LONDON: S&P Global ‌said it would not make any knee-jerk sovereign rating cuts following the outbreak of war in the ​Middle East, but warned on Thursday that soaring oil and gas prices were putting a number of already cash-strapped countries at risk.

The firm’s top analysts said in a webinar that the conflict, which has involved US and Israeli strikes ‌against Iran and Iranian ‌strikes against Israel, ​US ‌bases ⁠and Gulf ​states, ⁠was now moving from a low- to moderate-risk scenario.

Most Gulf countries had enough fiscal buffers, however, to weather the crisis for a while, with more lowly rated Bahrain the only clear exception.

Qatar’s banking sector could ⁠also struggle if there were significant ‌deposit outflows in ‌reaction to the conflict, although there ​was no evidence ‌of such strains at the moment, they ‌said.

“We don’t want to jump the gun and just say things are bad,” S&P’s head global sovereign analyst, Roberto Sifon-Arevalo, said.

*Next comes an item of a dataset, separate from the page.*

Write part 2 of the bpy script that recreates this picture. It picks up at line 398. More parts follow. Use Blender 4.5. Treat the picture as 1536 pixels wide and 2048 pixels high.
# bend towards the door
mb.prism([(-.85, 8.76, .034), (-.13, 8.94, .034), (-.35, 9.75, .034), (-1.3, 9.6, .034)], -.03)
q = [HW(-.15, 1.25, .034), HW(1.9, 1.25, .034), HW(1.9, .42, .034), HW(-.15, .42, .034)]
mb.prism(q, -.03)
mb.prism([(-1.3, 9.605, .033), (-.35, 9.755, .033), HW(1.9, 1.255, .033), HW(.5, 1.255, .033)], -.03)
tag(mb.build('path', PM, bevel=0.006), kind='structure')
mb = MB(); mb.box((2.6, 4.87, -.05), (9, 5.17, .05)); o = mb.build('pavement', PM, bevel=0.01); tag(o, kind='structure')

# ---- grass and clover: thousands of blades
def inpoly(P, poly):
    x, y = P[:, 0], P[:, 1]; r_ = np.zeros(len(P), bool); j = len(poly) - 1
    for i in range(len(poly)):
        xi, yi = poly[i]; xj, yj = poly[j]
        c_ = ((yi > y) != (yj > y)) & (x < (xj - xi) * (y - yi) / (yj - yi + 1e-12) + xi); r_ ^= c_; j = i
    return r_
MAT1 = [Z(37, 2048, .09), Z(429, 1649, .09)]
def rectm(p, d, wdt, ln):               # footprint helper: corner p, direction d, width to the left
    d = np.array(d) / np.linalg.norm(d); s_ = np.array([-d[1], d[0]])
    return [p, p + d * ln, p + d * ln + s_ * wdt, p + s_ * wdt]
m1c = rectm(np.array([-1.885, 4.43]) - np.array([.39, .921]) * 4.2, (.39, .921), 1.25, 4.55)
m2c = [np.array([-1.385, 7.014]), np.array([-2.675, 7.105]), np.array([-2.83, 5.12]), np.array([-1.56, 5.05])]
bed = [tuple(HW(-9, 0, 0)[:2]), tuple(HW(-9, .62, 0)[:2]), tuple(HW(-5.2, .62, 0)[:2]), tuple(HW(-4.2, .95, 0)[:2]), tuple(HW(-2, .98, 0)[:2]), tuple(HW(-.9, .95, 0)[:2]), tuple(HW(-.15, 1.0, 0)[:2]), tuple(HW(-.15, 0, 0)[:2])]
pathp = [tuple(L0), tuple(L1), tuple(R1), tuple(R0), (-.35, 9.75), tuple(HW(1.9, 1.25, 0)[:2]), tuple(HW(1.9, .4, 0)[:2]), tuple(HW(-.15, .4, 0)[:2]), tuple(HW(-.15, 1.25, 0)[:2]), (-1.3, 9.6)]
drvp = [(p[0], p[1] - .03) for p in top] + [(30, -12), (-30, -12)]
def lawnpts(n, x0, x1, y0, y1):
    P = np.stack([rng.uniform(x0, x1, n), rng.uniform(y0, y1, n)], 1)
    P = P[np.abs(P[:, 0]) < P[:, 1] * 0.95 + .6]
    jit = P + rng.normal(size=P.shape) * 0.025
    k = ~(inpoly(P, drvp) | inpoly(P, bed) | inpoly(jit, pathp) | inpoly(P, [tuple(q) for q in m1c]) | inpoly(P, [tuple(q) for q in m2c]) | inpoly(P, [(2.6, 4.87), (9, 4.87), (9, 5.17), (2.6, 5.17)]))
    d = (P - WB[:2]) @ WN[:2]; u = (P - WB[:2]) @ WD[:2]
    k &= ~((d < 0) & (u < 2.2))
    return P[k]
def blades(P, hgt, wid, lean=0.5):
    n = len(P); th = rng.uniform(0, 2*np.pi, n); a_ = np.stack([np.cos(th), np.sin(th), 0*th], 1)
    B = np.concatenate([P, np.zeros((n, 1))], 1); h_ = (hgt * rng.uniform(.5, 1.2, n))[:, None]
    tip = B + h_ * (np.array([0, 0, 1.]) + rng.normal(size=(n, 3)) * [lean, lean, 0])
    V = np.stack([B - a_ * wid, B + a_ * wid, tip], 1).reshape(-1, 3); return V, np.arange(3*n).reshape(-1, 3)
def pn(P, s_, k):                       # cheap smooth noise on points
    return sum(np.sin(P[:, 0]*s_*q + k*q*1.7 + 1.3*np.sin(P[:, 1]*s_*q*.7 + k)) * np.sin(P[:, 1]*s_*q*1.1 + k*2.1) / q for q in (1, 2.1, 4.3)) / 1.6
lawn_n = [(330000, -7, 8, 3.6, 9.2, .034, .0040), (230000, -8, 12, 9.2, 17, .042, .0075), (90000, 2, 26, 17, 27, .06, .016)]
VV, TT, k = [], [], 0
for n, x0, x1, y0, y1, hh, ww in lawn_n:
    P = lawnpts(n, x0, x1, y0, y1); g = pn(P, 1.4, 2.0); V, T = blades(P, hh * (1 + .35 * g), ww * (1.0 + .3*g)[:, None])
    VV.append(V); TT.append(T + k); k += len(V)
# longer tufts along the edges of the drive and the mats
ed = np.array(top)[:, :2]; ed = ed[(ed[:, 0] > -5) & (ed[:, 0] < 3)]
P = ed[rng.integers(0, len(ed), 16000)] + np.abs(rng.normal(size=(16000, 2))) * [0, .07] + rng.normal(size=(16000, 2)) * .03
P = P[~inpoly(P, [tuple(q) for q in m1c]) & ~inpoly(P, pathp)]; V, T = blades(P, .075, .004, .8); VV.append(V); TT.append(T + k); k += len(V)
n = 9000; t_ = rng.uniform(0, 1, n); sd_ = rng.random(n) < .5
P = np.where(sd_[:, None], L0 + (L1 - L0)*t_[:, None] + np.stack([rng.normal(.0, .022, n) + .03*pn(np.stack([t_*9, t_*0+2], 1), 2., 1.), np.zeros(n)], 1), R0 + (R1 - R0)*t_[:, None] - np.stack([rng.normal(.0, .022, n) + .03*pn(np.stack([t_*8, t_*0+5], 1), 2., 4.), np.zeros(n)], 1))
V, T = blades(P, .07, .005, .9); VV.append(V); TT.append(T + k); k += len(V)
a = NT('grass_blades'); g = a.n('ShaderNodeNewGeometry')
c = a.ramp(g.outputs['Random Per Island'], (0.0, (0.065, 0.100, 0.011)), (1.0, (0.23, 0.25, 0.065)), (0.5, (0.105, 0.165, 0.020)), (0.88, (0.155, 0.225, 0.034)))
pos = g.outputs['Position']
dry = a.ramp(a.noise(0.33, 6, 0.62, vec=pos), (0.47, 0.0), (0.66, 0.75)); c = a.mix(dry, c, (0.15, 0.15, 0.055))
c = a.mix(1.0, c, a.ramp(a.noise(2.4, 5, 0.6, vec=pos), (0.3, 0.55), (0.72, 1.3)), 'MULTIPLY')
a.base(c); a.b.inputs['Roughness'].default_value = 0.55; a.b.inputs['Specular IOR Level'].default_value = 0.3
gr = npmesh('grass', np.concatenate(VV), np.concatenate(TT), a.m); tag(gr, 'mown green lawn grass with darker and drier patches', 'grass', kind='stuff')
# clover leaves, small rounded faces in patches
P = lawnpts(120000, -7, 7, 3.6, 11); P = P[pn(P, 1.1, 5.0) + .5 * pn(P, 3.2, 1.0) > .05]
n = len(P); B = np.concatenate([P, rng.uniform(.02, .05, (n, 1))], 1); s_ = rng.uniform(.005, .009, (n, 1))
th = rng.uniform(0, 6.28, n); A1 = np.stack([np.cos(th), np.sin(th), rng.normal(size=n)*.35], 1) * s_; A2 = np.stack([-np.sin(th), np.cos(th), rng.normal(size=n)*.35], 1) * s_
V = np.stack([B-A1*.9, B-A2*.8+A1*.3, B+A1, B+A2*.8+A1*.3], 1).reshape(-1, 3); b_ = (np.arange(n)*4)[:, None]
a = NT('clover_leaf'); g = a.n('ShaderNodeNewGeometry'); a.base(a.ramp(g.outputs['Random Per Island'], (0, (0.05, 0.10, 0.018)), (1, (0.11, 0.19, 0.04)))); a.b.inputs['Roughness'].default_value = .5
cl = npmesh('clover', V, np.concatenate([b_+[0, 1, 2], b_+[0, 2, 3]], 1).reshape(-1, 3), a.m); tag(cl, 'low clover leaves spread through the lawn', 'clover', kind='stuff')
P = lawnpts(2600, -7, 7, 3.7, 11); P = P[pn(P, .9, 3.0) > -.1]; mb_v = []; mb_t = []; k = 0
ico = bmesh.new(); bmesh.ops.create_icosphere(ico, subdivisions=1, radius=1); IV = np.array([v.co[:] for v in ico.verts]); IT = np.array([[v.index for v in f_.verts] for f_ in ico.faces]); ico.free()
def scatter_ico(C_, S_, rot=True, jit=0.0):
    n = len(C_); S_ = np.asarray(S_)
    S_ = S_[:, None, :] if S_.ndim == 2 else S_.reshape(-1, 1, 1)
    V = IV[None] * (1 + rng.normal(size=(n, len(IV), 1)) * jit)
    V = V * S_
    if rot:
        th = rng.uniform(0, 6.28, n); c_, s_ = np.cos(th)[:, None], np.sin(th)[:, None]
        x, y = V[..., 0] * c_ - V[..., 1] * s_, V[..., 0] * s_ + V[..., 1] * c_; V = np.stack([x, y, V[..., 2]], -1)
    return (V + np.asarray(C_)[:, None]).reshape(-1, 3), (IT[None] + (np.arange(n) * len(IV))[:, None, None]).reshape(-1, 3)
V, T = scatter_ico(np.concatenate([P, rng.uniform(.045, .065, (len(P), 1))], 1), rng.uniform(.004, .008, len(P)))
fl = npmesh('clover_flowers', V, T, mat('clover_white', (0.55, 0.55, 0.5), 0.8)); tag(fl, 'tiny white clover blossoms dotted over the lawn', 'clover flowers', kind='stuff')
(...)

The longer the crisis ‌was prolonged, though, “the more difficult it is going to be,” he ⁠added.

Sifon-Arevalo ⁠said Asia was the second-most exposed region, due to many of its countries being significant Gulf oil and gas importers.

India, Thailand and Indonesia have relatively lower reserves of oil, while the region also had already heavily indebted countries such as Pakistan, Bangladesh and Sri Lanka whose finances would be further hurt by rising energy prices.

“We ​are closely monitoring ​these (countries) to see how the credit stories evolve,” Sifon-Arevalo said.